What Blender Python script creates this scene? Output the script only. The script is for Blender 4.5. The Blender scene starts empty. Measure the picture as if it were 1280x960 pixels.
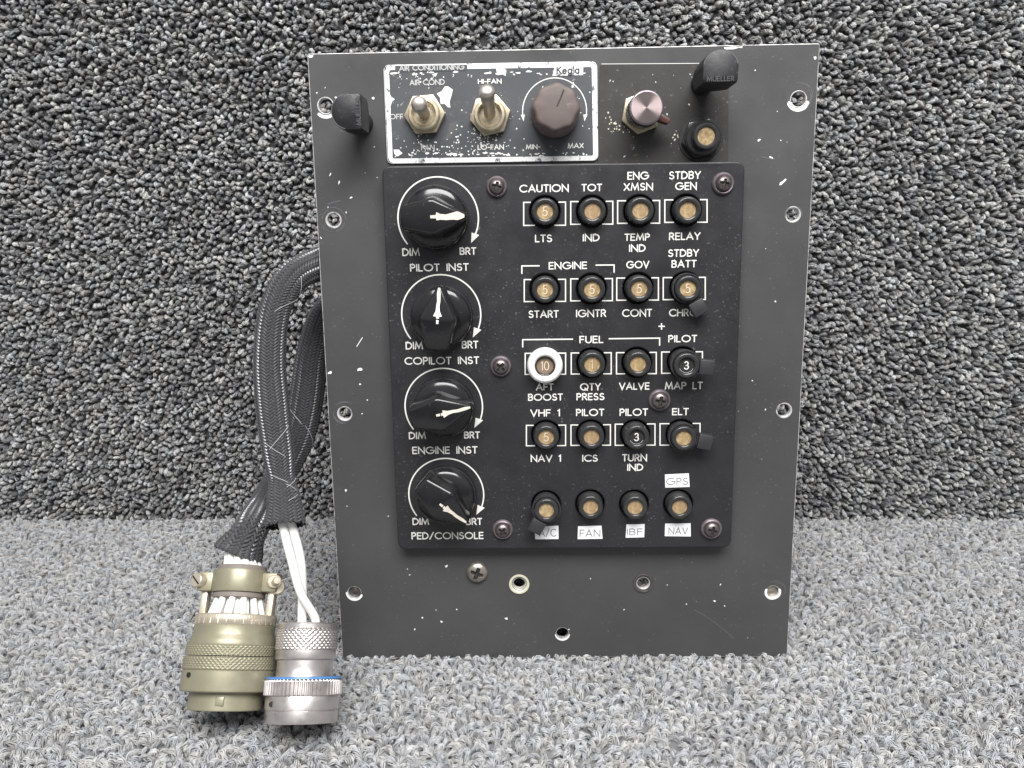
import bpy, bmesh, math, random
import numpy as np
from mathutils import Vector, Matrix
from mathutils.geometry import tessellate_polygon

R = math.radians
PI = math.pi
scene = bpy.context.scene
C = scene.collection
random.seed(7)

# ------------------------------------------------------------------ camera
FOC = 1000.0                                    # focal length in photo pixels (1280 wide)
CAM = Vector((-0.0133, -0.3018, 0.1993))
YAW, PITCH, ROLL = R(-1.29), R(14.69), R(-0.94)
fw = Vector((math.sin(YAW) * math.cos(PITCH), math.cos(YAW) * math.cos(PITCH), -math.sin(PITCH)))
rt = Vector((math.cos(YAW), -math.sin(YAW), 0))
up = rt.cross(fw)
rt, up = rt * math.cos(ROLL) + up * math.sin(ROLL), -rt * math.sin(ROLL) + up * math.cos(ROLL)
cam = bpy.data.cameras.new('camera')
cam.sensor_width = 36.0
cam.lens = 36.0 * FOC / 1280.0
cam.clip_start = 0.01
cam.clip_end = 20
cam_ob = bpy.data.objects.new('camera', cam)
C.objects.link(cam_ob)
m = Matrix((rt, up, -fw)).transposed().to_4x4()
m.translation = CAM
cam_ob.matrix_world = m
scene.camera = cam_ob

# ------------------------------------------------------------------ light
world = bpy.data.worlds.new('World')
scene.world = world
world.use_nodes = True
wt = world.node_tree
bgn = wt.nodes['Background']
tc = wt.nodes.new('ShaderNodeTexCoord')
sx = wt.nodes.new('ShaderNodeSeparateXYZ')
mr = wt.nodes.new('ShaderNodeMapRange')
mr.inputs[1].default_value, mr.inputs[2].default_value = -1, 1
wr = wt.nodes.new('ShaderNodeValToRGB')
for el, (p, c) in zip([wr.color_ramp.elements[0], wr.color_ramp.elements[1], wr.color_ramp.elements.new(.6), wr.color_ramp.elements.new(.75)],
                      [(0.45, .10), (1.0, 2.5), (.56, .75), (.66, 1.15)]):
    el.position = p
    el.color = (c * .95, c * .98, c, 1)
wt.links.new(tc.outputs['Generated'], sx.inputs[0])
wt.links.new(sx.outputs['Z'], mr.inputs[0])
wt.links.new(mr.outputs[0], wr.inputs[0])
wt.links.new(wr.outputs[0], bgn.inputs[0])
bgn.inputs[1].default_value = 0.40          # a pale room, its ceiling lighter than its lower half


def area(name, loc, target, sx, sy, power, col=(1, 1, 1)):
    l = bpy.data.lights.new(name, 'AREA')
    l.shape = 'RECTANGLE'
    l.size, l.size_y, l.energy, l.color = sx, sy, power, col
    o = bpy.data.objects.new(name, l)
    C.objects.link(o)
    o.location = loc
    o.rotation_euler = (Vector(target) - Vector(loc)).to_track_quat('-Z', 'Y').to_euler()
    return o


area('ceiling_lamp', (0.06, -0.66, 1.05), (0.0, -0.02, 0.10), 1.0, 0.50, 26, (1.0, 0.995, 0.99))
scene.view_settings.view_transform = 'Standard'
scene.view_settings.look = 'None'
scene.view_settings.exposure = 0.22
scene.view_settings.gamma = 1.0

# ------------------------------------------------------------------ places
LEAN = R(4.0)
WALL_Y = 0.1403
WALL_K = -0.0205                                # the wall is turned a little: its right end stands nearer
PANEL_M = Matrix.Rotation(PI / 2 - LEAN, 4, 'X')
PANEL_I = PANEL_M.inverted()


def ray(px, py):
    return (rt * ((px - 640) / FOC) - up * ((py - 480) / FOC) + fw)


def P(px, py, h=0.0):
    """a point of the photo on the plane h above the panel's face, in panel coordinates"""
    o = PANEL_I @ CAM
    d = PANEL_I.to_3x3() @ ray(px, py)
    t = (h - o.z) / d.z
    return o + d * t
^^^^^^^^
* [EXERCISE TASK]:
Up to and including the line containing "random.seed(7)", repeat every line from the start of the data, but none of the pictures.

* [RESULT OF THIS EXERCISE]:
What Blender Python script creates this scene? Output the script only. The script is for Blender 4.5. The Blender scene starts empty. Measure the picture as if it were 1280x960 pixels.
import bpy, bmesh, math, random
import numpy as np
from mathutils import Vector, Matrix
from mathutils.geometry import tessellate_polygon

R = math.radians
PI = math.pi
scene = bpy.context.scene
C = scene.collection
random.seed(7)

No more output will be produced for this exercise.